Take care on country roads as deer mating season approaches

Deer Season

Drivers are being advised to take extra care in areas where deer are common as their breeding season gets underway.

Drivers are being advised to take extra care in areas where deer are common as their breeding season gets underway.

According to road safety organisation GEM Motoring Assist, deer will be more mobile than usual in the weeks ahead, coming onto the roads and increasing the risk of collisions.

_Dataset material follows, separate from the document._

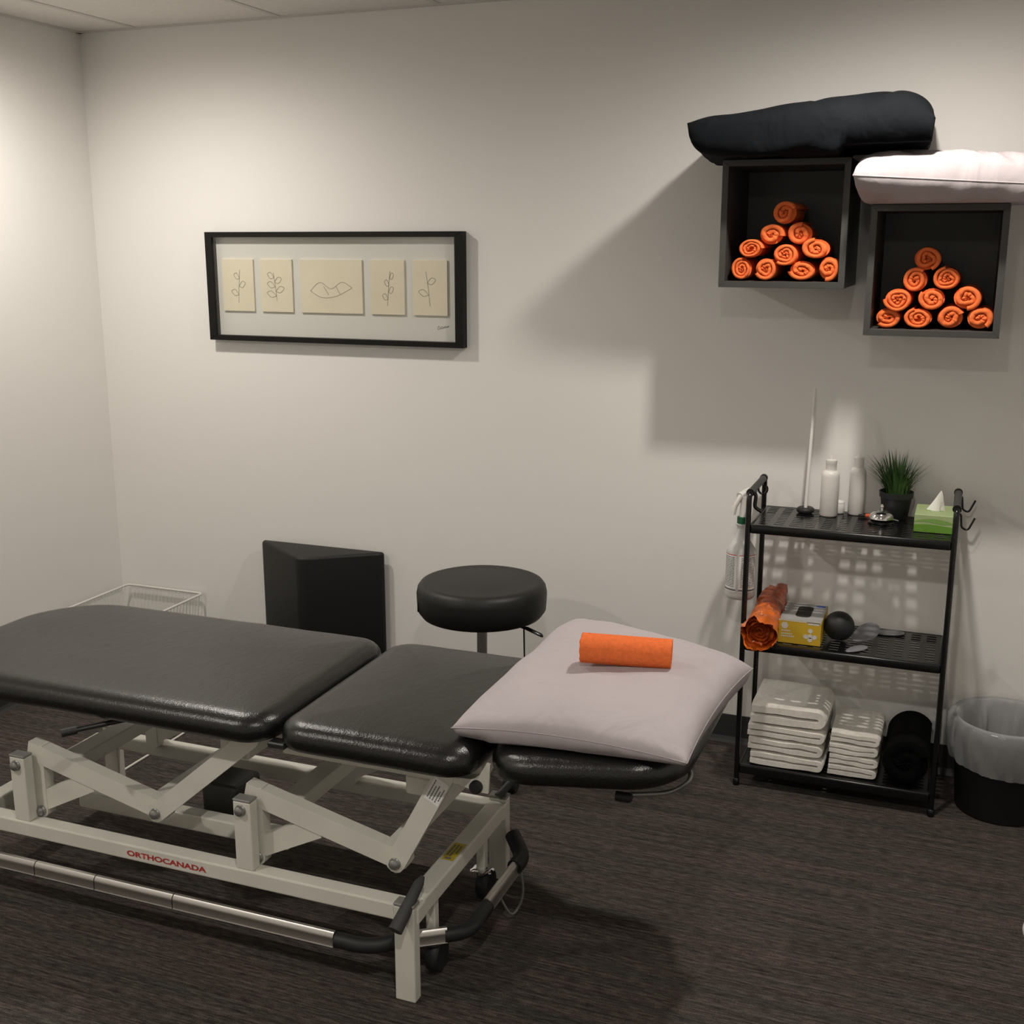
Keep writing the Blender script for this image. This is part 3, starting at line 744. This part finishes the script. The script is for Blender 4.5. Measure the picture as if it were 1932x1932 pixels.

GEM offers six simple tips for drivers to reduce the risk:

  • Take note of deer warning signs.  These are placed in locations where wild animal crossings are likely, so keep your speed down and be ready to encounter a deer at very short notice.
  • Be particularly watchful at dawn and dusk, when deer are most active.
  • If you spot one animal, it’s likely there may be others following.  So don’t speed up and assume the danger has passed.
  • Remember the importance of always being able to stop – on your side of the road – in the distance you can see to be clear ahead.  But also be ready to react if a deer leaps out in front of you.
  • Ideally, of course, you want to avoid any sort of collision, but swerving to avoid a deer could prove very dangerous and could cause a collision with other vehicles.

If you hit a deer, stop somewhere safe and report it to the police, who can organise professional veterinary assistance.

“We encourage drivers to be extra observant, especially as the mornings and evenings get darker,” GEM Road Safety Officer Neil Worth said.  “Periods of highest deer activity tend to coincide with the morning and evening rush hours, increasing collision risks in areas where deer are common.  Be ready to take appropriate avoiding action if you come across a deer on the road ahead.”

Experts believe the UK deer population numbers more than two million, and research from the RSPCA shows that around 75,000 deer are involved in vehicle collisions each year, with 10,000 killed instantly.  The human death toll from deer collisions ranges between 10 and 20 annually, and industry estimates put the cost of damage to vehicles at around £17 million.